If the prospect takes the 30-Second Upfront Contract offer, Becc says your next steps are to:

  • Stay on the personalization track by circling back to the outbound premise: “As I mentioned, I was really drawn in by your article … ”
  • Then, zero-in on your buyer persona and show you’ve done your research. (But don’t be the authority!): “At the end of the day, and correct me if I’m wrong, VPs of sales care about quota attainment … ”
  • Next, describe your typical buyer in a hero way and in doing so, cast a net — one that is so wide, your prospect will be caught: “We work with VPs of sales who want to drive quota attainment higher but just don’t know what their reps are saying on the phone. So, they can’t tell them when they need to pivot … ”
  • Finally, give the prospect a key to jump in and, hopefully, tell you about their pain points: Are you running into this, or am I just rambling here?”

5. Expose the Pain Points #

As for the Two-Question Upfront Contract, Becc explains what you should get from asking the two questions:

  • The first question lets you dig deeper into the prospect’s business while also engaging the prospect. Becc suggests asking something like: “Who is your top performer?” She explains, “There’s no way I would know the answer to that question myself from browsing LinkedIn or other sources. It’s something only the prospect can really tell me.”

The second question follows on from the first and can help you expose the prospect’s pain points and open up the discussion further. For example, suppose the answer to the first question is: “Nick is the best salesperson.” Question two then becomes: “So, what is Nick doing that the rest of your reps aren’t?”

“Nine times out of ten, the prospect can’t put their finger on why Nick is the best salesperson. They just know that he is. Inevitably, that leads into a longer discussion, ideally about 90 seconds, about pain points, which is exactly where I want to be,” says Becc.

To get as far as possible beneath the surface to expose the prospect’s pain points, Becc recommends asking as many strategic questions as you can in the time you have, using a technique known as the Sandler Pain Funnel. This technique comprises a series of questions — general, specific, intellectual and emotional — designed to uncover the reasons behind a prospect’s pain, as well as the impact of that pain on the prospect or their organization.

However, Becc recommends using general overview questions first to tease out more information from the prospect, rather than more specific situational questions. A question like: “I hear that a lot, what does that mean?” is more likely to keep the prospect talking and less likely to turn them off than a potential qualifying question such as, “What kind of CRM are you using?”

6. Closing Time #

If after 90 seconds of discussing pain points you start to get into a detailed conversation about how you can help and what you can do for the prospect, you need to move quickly to a neat close and start moving the deal into the pipeline. Otherwise, the prospect may not want to do a follow-up meeting with the AE.

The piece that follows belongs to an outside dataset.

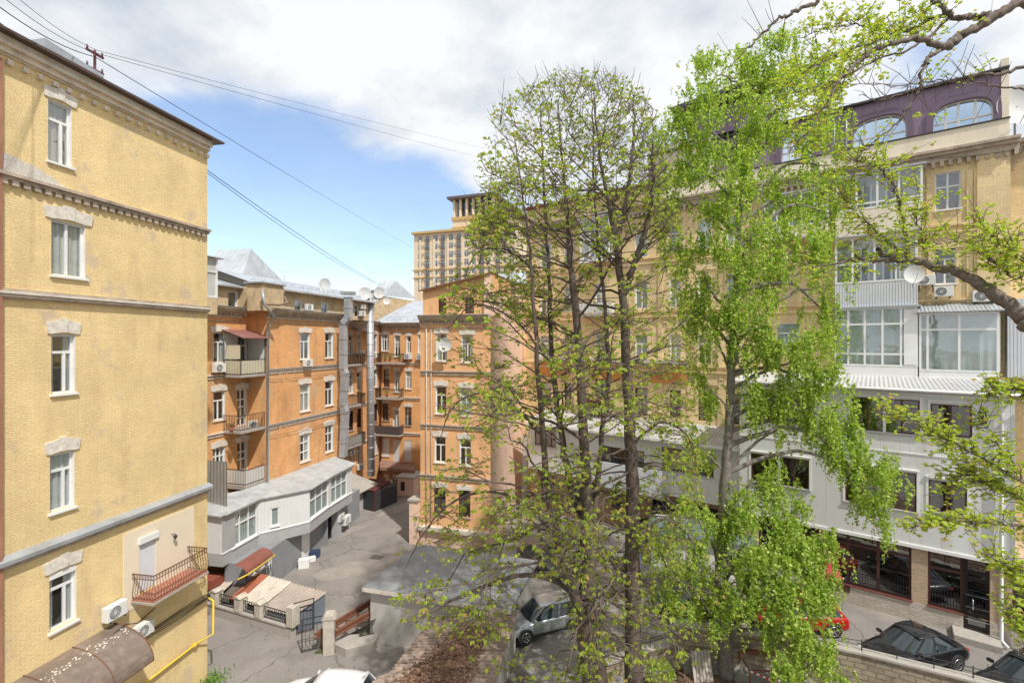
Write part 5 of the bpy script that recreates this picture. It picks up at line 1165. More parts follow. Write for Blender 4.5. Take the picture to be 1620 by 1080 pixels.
# sunlit part of the yard painted as paler thin sheets on the asphalt
b = MB(); rr = random.Random(4)
for (px, py, w_, l_, a) in ((520, 850, 1.6, 7, .9), (640, 800, 1.5, 6, 1.0), (560, 900, 2.2, 5, .5)):
    p = gpt(px, py); c, s_ = math.cos(a), math.sin(a); P = []
    for k in range(16):
        t = 2*math.pi*k/16; r = 1+rr.uniform(-.18, .18); x = l_/2*math.cos(t)*r; y = w_/2*math.sin(t)*r; P.append((p.x+c*x-s_*y, p.y+s_*x+c*y, hg(p.x, p.y)+.006))
    b.quad(*P)
tag(b.build('sunlit_patch', mat('sunlit_asphalt_tone', (.30, .27, .24), .93, var=.12, fine=.2, bump=.6), fixn=False), kind='structure')
p = gpt(596, 881); mh = MB().box(-.45, .45, -.3, .3, .0, .02); 
for k in range(6): mh.box(-.42+.15*k, -.36+.15*k, -.27, .27, .02, .03)
mo = mh.build('drain_grate', flat('cast_iron', (.12, .11, .10), .7)); mo.location = p; mo.rotation_euler = (0, 0, -.3); tag(mo, 'small rectangular iron drain grate in the sunlit courtyard asphalt', 'drain')
# retaining wall + railing round the garden
M_wallst = mat('rubble_retaining_wall', (.36, .30, .22), .93, var=.2, vscale=2, fine=.15, brick=(.5, .22, (.2, .16, .12), .7, .6), bump=1, dirt=(.15, .12, .09), dirt_amt=.6)
for i, (a, c, lab) in enumerate(((GARD[0], GARD[1], 'short retaining wall at the garden corner by the silver car'), (GARD[1], GARD[2], 'middle stretch of retaining wall below the green and red cars'), (GARD[2], GARD[3], 'retaining wall stretch between the red and the black car'), (GARD[3], GARD[4], 'stone retaining wall right below the black sedan'), (GARD[4], GARD[5], 'last stretch of retaining wall at the bottom right'))):
    a = Vector(a); c = Vector(c); d = (c-a); L_ = d.length; o = empty('retaining_wall', (a.x, a.y, .2), math.atan2(d.y, d.x), lab, 'wall', None)
    MB().box(0, L_, -.02, .28, 0, 2.72 if i else 1.9).build('masonry', M_wallst, o, T((0, 0, 0)))
    MB().box(-.02, L_+.02, -.10, .36, 2.723 if i else 1.903, 2.83 if i else 2.0).build('coping', M_conc, o, T((0, 0, 0)), bevel=.015)
    o = empty('garden_railing', (a.x, a.y, 3.03 if i else 2.2), math.atan2(d.y, d.x), lab.replace('retaining wall', 'low black railing').replace('stretch of low', 'low').replace('wall', 'railing'), 'railing', None)
    b = MB(); b.tube([(0, .1, .38), (L_, .1, .38)], .014, 4); b.tube([(0, .1, .22), (L_, .1, .22)], .010, 4)
    k = int(L_/1.6)+1
    for q in range(k+1): x = L_*q/k; b.tube([(x, .1, 0), (x, .1, .45)], .018, 5)
    for q in range(k):
        x = L_*(q+.5)/k
        for dx in (-.12, .12): b.tube([(x+dx+.07*math.cos(t), .1, .30+.07*math.sin(t)) for t in [j*math.pi/4 for j in range(9)]], .008, 3, cap=False)
    b.build('rails', M_darkmetal, o, T((0, 0, 0)))
# ================================================================== GREY GARAGE + LEAFY CORRUGATED ROOF
A4 = [(-7.75, 25.0), (-.05, 22.9), (1.5, 28.0), (-5.7, 30.2)]
gb = empty('grey_flat_garage', (-6.9, 24.4, 0), 0, 'long low garage with flat grey felt roof and pale rendered front wall', 'garage')
o3 = Vector((-6.9, 24.4))
rl3 = lambda p: (p[0]-o3.x, p[1]-o3.y)
cx_ = sum(p[0] for p in A4)/4; cy_ = sum(p[1] for p in A4)/4
MB().slab([rl3(((p[0]-cx_)*.92+cx_, (p[1]-cy_)*.88+cy_)) for p in A4], 0, 2.72).build('wall', mat('pale_rendered_wall', (.50, .48, .45), .92, var=.06, vscale=1, fine=.06, dirt=(.36, .33, .3), dirt_amt=.4, dscale=.6, bump=.3), gb, T((0, 0, 0)))
MB().slab([rl3(p) for p in A4], 2.723, 2.95).build('roof', mat('grey_roof_felt', (.26, .27, .28), .8, var=.10, vscale=.7, fine=.08, bump=.15, seams=(0, 1.05, .02, .25), dirt=(.13, .14, .14), dirt_amt=.4, dscale=.5), gb, T((0, 0, 0)), bevel=.02)
b = MB(); b.beam((*rl3(A4[0]), 2.80), (*rl3(A4[1]), 2.80), .06, .2); b.build('white_fascia', M_coursel, gb, T((0, 0, 0)))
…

Becc suggests transitioning by saying something like, “I know that I called unannounced … ” and then trying to get the prospect to commit to another call at a specific time and date. If the prospect questions the purpose of the next call, repeat back all the pain point information you’ve noted, telling them you want to dig a little deeper. Then, unpack the elements of your product that you feel will help them address that pain.

Lastly, solidify the next meeting by offering an additional upfront contract that addresses what the prospect likely fears most: that you are going to keep hammering them with calls. Becc suggests a contract like this: “So, if after that call next Tuesday, you don’t think we’re a fit, we can part ways as friends and I promise I won’t hammer you with follow-ups.”

It’s also a good idea to get some buy-in from the prospect by asking if they would like to add anything to the call agenda. Becc says, “The more they add, the more invested they are, and the more likely they will be to show up.”

Once the cold call has warmed, Becc says the only things left to do are to thank the prospect, let them know you’ll send a call invite, and encourage them to reach out to you for help in the meantime, if they need it.

Otherwise, consider your mission accomplished.